>> start STORED DATA
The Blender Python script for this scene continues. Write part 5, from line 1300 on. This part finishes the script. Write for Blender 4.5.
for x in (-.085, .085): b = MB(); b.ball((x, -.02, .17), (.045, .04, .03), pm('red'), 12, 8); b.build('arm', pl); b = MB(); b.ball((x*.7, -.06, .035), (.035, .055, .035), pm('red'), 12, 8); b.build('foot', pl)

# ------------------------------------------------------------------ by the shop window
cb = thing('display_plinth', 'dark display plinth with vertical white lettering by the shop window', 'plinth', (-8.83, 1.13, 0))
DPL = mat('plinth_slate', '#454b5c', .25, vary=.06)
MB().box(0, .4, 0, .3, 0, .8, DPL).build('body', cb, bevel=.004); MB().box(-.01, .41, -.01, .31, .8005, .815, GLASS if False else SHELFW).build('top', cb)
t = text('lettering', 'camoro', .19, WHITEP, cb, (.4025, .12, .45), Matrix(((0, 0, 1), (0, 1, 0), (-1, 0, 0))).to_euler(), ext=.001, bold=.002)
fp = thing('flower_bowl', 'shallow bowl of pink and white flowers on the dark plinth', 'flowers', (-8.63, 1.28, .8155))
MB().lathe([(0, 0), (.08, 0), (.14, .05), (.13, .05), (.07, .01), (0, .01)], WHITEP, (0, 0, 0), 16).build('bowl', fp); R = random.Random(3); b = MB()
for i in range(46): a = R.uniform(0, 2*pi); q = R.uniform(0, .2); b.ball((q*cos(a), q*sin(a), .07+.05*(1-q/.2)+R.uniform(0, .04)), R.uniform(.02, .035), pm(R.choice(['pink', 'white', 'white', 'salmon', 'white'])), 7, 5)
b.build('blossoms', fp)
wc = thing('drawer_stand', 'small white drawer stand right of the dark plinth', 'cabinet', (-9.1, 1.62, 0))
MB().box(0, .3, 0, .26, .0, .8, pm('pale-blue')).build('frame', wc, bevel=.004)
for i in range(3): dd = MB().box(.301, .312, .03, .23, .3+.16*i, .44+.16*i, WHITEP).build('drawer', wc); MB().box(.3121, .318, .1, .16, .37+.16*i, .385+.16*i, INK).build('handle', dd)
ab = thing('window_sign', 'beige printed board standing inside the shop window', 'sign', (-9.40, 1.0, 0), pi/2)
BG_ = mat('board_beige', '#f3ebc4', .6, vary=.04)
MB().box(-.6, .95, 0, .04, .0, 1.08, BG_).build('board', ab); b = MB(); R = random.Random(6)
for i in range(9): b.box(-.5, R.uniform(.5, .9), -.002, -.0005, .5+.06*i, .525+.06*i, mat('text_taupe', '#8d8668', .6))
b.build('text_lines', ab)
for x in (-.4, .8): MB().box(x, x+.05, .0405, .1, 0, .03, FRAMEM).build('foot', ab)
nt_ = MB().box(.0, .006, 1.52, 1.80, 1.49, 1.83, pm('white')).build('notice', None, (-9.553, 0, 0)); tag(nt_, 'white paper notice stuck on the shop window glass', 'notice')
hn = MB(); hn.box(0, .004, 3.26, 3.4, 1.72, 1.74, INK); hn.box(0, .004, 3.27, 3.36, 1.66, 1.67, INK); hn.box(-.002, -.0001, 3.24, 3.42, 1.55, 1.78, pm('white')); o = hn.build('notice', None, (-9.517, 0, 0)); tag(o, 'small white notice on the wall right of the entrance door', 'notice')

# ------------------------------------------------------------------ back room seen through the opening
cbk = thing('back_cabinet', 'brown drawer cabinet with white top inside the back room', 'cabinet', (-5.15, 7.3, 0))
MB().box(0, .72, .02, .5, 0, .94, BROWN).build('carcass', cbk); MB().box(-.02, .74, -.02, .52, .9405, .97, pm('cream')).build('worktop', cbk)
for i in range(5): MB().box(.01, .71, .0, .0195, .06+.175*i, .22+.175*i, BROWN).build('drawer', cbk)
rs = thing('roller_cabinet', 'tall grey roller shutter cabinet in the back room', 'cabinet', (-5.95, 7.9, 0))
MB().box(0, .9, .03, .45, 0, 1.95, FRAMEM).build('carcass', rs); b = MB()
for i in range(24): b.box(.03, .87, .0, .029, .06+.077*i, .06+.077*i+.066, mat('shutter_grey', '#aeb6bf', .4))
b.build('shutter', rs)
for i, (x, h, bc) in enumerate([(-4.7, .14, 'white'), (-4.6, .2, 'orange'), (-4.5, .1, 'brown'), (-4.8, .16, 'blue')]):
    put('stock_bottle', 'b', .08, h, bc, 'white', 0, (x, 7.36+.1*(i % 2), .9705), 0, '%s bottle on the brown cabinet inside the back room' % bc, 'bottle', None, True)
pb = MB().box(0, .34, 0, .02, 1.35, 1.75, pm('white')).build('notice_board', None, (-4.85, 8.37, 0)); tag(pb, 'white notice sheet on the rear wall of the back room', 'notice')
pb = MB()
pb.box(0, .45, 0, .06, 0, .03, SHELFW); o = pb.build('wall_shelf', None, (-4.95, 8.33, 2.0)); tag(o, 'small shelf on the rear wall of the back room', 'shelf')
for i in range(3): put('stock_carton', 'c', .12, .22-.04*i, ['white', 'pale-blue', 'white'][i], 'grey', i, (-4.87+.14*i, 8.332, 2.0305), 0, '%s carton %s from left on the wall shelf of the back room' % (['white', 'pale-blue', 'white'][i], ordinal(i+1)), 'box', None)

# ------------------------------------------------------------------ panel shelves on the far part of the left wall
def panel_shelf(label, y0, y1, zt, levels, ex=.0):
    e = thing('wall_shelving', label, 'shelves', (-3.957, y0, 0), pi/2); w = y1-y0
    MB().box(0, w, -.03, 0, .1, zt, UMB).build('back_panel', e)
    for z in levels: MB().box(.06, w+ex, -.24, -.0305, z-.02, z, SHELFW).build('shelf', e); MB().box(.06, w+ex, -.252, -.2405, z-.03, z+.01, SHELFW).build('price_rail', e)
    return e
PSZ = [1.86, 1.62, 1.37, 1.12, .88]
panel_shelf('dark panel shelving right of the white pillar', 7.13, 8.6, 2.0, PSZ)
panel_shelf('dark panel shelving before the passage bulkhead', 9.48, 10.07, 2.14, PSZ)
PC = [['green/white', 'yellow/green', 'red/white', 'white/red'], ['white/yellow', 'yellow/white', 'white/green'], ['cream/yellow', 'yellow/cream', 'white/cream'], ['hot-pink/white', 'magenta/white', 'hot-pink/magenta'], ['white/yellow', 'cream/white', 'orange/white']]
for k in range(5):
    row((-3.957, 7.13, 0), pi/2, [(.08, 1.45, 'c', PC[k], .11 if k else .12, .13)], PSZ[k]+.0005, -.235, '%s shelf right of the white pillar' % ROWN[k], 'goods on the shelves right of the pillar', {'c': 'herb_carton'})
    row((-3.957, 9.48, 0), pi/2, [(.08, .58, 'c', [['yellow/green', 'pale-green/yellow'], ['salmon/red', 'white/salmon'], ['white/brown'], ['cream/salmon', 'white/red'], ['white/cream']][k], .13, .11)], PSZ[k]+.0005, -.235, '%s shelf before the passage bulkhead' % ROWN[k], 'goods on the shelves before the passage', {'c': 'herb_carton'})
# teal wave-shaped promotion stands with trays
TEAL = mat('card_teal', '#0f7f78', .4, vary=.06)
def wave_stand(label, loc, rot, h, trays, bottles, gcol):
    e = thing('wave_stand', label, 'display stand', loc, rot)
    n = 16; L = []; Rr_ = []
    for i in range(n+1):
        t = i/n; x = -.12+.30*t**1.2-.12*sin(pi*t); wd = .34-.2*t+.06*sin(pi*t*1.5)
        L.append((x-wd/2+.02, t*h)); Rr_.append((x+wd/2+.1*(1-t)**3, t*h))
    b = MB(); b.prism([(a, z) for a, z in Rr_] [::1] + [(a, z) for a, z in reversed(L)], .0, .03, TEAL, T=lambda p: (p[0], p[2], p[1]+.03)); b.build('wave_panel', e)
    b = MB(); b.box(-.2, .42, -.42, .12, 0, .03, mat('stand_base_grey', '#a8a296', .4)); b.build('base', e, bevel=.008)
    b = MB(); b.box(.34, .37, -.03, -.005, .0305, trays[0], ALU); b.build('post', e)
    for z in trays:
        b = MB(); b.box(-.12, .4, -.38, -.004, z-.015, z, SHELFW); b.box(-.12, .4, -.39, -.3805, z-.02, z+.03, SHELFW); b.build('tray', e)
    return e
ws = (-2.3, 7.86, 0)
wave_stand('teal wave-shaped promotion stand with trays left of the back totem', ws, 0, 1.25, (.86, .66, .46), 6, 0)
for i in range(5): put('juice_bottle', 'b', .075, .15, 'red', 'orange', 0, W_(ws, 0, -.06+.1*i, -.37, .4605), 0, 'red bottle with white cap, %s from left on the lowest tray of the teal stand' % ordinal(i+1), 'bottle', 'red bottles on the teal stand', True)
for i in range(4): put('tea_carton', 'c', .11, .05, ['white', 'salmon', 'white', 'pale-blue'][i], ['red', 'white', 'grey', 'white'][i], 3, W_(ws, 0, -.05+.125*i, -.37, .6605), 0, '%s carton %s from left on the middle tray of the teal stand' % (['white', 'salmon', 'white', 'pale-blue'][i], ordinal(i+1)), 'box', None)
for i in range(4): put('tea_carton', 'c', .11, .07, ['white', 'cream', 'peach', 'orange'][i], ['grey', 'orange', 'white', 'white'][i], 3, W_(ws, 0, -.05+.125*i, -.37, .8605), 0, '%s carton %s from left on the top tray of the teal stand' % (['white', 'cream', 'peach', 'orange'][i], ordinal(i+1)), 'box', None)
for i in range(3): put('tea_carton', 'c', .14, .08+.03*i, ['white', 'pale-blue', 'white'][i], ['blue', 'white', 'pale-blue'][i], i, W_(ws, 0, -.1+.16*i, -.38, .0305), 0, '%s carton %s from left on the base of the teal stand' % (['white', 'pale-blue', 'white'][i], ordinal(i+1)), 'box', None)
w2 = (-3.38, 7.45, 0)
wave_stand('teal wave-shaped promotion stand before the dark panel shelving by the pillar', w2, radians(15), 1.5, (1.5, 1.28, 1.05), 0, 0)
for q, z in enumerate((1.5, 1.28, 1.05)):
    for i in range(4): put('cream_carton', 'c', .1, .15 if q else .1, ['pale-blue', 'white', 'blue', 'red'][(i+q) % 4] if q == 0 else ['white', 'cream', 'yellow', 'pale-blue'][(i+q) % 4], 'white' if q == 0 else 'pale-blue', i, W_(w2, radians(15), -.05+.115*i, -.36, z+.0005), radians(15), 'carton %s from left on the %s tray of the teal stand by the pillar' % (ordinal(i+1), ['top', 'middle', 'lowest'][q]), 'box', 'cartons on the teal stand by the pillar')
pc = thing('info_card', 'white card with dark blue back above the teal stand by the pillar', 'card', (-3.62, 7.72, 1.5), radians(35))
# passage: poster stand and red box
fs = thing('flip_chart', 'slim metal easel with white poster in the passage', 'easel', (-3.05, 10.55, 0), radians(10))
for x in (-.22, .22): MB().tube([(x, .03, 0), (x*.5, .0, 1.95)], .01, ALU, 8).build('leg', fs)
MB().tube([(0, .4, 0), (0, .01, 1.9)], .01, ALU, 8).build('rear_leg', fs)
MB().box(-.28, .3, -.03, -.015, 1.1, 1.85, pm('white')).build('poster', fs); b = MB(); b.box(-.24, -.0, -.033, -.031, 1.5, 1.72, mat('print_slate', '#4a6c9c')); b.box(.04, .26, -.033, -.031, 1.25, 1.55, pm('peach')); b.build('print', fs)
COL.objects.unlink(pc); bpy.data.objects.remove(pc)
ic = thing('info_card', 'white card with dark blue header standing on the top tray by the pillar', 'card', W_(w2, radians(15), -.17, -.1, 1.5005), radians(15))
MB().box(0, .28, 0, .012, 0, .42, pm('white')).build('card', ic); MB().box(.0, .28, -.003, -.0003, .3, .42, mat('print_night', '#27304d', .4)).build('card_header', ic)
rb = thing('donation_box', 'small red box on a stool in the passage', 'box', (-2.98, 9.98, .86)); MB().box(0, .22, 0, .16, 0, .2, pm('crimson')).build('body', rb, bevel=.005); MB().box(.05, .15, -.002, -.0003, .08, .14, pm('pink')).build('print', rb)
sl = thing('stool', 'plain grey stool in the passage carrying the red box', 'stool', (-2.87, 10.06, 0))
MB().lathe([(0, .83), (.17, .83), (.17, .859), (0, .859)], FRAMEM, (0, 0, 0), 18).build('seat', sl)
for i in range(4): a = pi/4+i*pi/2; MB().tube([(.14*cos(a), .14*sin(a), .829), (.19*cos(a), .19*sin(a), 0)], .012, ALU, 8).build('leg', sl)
>> end STORED DATA
[WHAT YOU WILL DO]: Reproduce only the lines from the top of the material through the one bearing "for x in (-.085, .085): b", each exactly as it stands.

[RESULT]:
The Blender Python script for this scene continues. Write part 5, from line 1300 on. This part finishes the script. Write for Blender 4.5.
for x in (-.085, .085): b = MB(); b.ball((x, -.02, .17), (.045, .04, .03), pm('red'), 12, 8); b.build('arm', pl); b = MB(); b.ball((x*.7, -.06, .035), (.035, .055, .035), pm('red'), 12, 8); b.build('foot', pl)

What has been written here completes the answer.